Saturday 7 December 2019

Lei Feng vs. VISION - The Video


  Text for the narration:

  Wang Lang describes the concept     
  behind Lei Feng vs. VISION as   
  follows:

  "A portrait of ‘Lei Feng’, who was 
  held up as a social role model in
  China during the Fifties and Sixties,
  alternatively may comprise
  innumerable photos from the covers
  of ‘VISION’, a model magazine for
  leading trends in fashion, so as to juxtapose the value orientations of two different eras and contexts within the same two-dimensional picture - entering into a wholly new quadrant resulting from the disintegration of time and space. In fact, it possesses an utter ‘virtuality’. "

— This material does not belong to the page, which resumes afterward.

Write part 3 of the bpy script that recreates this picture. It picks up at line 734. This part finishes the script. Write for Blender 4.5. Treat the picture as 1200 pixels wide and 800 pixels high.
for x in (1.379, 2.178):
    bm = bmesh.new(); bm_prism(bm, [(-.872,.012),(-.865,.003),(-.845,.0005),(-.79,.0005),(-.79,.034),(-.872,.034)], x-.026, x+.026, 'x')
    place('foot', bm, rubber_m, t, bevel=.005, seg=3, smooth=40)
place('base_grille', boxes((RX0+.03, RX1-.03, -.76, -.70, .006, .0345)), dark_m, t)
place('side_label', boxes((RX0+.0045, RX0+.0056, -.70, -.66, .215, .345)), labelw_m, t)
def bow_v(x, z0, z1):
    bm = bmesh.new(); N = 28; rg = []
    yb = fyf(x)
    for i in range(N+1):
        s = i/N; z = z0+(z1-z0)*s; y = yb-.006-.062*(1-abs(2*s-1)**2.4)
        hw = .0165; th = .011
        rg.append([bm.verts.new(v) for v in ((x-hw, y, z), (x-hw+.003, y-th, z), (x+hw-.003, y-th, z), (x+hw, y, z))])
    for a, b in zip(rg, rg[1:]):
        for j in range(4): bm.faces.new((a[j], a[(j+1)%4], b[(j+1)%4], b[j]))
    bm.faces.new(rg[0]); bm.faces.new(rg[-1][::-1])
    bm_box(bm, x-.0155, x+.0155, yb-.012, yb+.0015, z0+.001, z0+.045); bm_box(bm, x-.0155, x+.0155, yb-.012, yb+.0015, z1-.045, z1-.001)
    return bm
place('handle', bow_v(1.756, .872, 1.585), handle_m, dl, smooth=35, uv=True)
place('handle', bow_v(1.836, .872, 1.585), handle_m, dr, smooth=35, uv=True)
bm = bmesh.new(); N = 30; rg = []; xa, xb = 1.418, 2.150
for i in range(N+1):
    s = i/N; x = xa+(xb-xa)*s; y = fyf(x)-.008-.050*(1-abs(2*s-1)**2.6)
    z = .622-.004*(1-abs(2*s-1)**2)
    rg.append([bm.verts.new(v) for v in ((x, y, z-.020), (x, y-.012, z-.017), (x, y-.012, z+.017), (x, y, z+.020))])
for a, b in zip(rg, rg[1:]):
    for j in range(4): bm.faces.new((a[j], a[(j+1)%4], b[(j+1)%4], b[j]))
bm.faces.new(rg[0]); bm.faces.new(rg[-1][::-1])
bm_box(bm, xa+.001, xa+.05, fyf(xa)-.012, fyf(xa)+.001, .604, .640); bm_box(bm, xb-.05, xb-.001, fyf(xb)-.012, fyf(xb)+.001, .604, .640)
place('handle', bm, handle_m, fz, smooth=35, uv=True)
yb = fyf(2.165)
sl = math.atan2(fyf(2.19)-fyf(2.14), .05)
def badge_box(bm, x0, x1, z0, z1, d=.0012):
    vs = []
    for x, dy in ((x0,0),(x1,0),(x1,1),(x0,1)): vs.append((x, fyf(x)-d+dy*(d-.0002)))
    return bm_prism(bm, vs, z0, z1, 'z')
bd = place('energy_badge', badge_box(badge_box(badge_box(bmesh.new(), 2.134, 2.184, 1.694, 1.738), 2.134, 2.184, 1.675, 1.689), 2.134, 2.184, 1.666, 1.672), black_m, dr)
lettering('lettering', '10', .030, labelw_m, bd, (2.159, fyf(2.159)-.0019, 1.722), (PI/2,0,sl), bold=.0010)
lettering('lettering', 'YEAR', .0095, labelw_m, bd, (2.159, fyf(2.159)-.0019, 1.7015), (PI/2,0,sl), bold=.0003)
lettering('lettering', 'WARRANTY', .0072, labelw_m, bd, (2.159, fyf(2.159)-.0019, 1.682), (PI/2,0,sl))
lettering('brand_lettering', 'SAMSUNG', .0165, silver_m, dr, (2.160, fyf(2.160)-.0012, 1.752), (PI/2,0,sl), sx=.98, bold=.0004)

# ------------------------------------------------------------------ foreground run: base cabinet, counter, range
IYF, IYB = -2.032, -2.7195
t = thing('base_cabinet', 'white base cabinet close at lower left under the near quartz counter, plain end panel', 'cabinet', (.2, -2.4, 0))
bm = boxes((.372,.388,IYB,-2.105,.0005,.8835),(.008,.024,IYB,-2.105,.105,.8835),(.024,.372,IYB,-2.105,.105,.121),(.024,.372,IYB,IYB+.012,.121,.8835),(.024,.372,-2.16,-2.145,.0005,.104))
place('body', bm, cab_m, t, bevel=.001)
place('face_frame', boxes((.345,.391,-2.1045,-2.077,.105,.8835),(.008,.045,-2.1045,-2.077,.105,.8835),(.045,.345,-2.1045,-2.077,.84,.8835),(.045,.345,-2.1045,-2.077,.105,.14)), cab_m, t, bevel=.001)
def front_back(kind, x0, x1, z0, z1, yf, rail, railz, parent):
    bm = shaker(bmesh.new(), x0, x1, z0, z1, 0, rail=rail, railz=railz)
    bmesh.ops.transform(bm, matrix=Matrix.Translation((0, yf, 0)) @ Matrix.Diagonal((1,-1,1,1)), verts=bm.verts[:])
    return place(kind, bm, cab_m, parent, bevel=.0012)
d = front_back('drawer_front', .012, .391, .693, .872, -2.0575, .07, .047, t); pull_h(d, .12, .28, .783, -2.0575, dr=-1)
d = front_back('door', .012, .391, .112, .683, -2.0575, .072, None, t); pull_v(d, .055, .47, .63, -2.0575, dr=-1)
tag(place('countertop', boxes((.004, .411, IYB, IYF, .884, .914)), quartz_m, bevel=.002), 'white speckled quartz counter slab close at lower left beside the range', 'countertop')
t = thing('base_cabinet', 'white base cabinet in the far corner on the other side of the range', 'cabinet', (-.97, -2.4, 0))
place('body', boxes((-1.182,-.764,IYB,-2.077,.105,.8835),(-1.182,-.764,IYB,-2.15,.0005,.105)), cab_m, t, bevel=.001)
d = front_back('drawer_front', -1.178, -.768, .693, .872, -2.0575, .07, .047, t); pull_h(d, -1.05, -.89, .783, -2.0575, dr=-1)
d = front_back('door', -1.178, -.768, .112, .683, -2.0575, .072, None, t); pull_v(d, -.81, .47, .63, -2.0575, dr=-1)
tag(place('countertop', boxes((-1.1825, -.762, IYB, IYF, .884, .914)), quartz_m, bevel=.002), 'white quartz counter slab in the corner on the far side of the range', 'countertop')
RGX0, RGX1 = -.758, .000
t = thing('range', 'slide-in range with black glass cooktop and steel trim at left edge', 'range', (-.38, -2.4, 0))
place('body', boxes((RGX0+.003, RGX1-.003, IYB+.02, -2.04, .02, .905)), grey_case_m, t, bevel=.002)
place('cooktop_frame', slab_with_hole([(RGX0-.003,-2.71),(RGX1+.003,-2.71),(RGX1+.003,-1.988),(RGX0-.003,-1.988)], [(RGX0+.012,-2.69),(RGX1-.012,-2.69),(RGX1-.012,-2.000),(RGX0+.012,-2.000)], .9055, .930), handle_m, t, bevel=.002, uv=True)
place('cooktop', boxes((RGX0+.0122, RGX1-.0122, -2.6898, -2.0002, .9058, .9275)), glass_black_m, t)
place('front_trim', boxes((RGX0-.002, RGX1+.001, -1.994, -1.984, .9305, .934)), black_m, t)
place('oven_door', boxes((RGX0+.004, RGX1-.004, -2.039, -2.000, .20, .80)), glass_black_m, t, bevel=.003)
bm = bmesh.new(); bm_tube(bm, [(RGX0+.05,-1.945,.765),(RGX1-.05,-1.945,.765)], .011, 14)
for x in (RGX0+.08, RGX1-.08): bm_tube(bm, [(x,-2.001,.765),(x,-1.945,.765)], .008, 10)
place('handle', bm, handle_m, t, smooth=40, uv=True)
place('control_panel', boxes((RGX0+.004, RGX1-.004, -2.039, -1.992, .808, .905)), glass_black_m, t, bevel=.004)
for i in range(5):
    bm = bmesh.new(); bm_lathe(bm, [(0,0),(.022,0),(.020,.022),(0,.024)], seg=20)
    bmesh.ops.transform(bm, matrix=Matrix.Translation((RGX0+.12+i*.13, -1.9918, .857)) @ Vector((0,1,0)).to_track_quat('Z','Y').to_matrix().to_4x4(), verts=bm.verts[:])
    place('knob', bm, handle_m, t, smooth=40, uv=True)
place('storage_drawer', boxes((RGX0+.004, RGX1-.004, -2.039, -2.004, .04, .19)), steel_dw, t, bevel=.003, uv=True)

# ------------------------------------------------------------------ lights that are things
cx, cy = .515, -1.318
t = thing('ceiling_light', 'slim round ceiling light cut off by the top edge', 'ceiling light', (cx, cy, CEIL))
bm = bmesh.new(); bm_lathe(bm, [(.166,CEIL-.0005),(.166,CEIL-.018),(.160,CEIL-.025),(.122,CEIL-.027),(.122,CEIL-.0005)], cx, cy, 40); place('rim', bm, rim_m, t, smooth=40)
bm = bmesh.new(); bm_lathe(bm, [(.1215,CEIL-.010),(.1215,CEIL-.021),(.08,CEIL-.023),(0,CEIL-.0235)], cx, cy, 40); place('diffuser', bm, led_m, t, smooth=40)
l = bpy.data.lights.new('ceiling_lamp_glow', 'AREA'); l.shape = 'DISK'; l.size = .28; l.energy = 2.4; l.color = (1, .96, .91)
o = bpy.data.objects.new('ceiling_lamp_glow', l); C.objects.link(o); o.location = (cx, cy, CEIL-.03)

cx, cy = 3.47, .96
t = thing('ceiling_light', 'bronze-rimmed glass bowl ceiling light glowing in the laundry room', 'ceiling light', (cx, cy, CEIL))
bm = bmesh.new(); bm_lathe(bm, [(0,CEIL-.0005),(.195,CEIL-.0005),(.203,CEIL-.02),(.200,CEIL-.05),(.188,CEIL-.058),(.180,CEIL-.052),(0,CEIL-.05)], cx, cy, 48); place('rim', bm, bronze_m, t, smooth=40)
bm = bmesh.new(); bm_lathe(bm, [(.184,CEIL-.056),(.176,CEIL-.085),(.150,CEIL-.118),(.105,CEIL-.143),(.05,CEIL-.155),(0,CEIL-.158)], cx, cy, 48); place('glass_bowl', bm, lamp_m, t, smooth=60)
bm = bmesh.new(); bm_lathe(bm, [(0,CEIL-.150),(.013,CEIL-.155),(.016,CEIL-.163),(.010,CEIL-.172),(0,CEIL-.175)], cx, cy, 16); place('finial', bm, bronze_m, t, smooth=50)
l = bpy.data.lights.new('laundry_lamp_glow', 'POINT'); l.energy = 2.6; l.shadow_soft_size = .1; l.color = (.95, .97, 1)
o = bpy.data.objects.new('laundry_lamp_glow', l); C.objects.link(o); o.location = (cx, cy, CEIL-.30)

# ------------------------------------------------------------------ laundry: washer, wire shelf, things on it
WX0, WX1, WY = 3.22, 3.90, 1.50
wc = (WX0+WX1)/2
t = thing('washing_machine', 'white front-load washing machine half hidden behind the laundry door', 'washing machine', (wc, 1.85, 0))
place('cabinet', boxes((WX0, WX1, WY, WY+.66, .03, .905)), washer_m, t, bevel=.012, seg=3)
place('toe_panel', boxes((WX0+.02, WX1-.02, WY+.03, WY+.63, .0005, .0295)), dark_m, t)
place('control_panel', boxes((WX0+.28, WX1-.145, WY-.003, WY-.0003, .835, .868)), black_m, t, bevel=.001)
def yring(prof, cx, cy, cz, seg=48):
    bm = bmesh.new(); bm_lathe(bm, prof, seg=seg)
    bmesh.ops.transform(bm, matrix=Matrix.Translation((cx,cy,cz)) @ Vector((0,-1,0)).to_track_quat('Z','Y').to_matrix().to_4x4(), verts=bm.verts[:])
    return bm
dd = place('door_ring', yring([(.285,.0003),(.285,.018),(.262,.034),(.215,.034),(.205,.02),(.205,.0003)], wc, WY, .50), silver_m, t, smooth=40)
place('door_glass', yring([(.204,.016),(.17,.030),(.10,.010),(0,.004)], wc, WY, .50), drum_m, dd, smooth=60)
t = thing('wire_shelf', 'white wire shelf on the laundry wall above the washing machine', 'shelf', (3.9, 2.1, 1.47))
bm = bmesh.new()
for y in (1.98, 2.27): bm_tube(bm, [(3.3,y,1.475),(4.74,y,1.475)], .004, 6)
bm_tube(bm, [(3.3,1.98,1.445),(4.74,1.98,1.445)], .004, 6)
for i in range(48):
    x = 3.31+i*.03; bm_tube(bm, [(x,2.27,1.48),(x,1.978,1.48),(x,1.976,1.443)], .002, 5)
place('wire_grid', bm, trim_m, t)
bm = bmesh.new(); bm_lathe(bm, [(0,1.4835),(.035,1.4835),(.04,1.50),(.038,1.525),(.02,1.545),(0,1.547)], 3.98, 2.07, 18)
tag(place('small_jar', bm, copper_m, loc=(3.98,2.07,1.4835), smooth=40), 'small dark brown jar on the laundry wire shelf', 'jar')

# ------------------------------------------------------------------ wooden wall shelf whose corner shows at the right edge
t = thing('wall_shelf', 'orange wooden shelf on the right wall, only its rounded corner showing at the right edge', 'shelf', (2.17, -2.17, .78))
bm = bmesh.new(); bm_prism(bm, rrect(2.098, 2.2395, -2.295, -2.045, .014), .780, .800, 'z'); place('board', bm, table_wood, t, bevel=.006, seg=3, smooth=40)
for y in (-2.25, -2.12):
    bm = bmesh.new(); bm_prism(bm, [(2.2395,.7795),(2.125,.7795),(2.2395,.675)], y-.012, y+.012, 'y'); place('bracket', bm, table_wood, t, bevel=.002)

Lei Feng, the man in the portrait, himself is a product of ‘virtuality’. His life story was fabricated as an exemplar of puritannical socialist morality and virtue. Decades ago, many photos of Lei Feng were manually doctored images. They were literally cut and pasted by party propagandists to manufacture and accentuate his heroic selflessness as a humble, loyal soldier and worker faithfully serving the Communist cause. In contrast, the vivid pixel elements of fashion models in this mosaic clash with this moralistic conformity. They celebrate an unrestrained and flamboyant individuality which defies obedience and rejects humility and servitude.

By fusing divergent phenomena into a unified whole, the artist deconstructs our false perception of pure duality such as binary opposites, thesis and antithesis or subject and object, in the context of an expanded comprehension of reality.

Some notes on the creation of the video:

This video represents a collaboration of sorts between myself and the artist of the work, Wang Lang. Most of the sequences in this video were photographs I took of this work on canvas with nikkor 50mm and 105mm lenses mounted on a D800. Two short video segments were also taken with the 105mm and the D800. The very last zoom sequence is a digital animation created by the artist himself.

All of the photo, video and audio editing was done with either open-source or free software. The background music was something I also composed using free windows-based software on a virtual keyboard app with my tablet.

I first translated the description of this work by the artist from Chinese, then added in my own commentary for further context.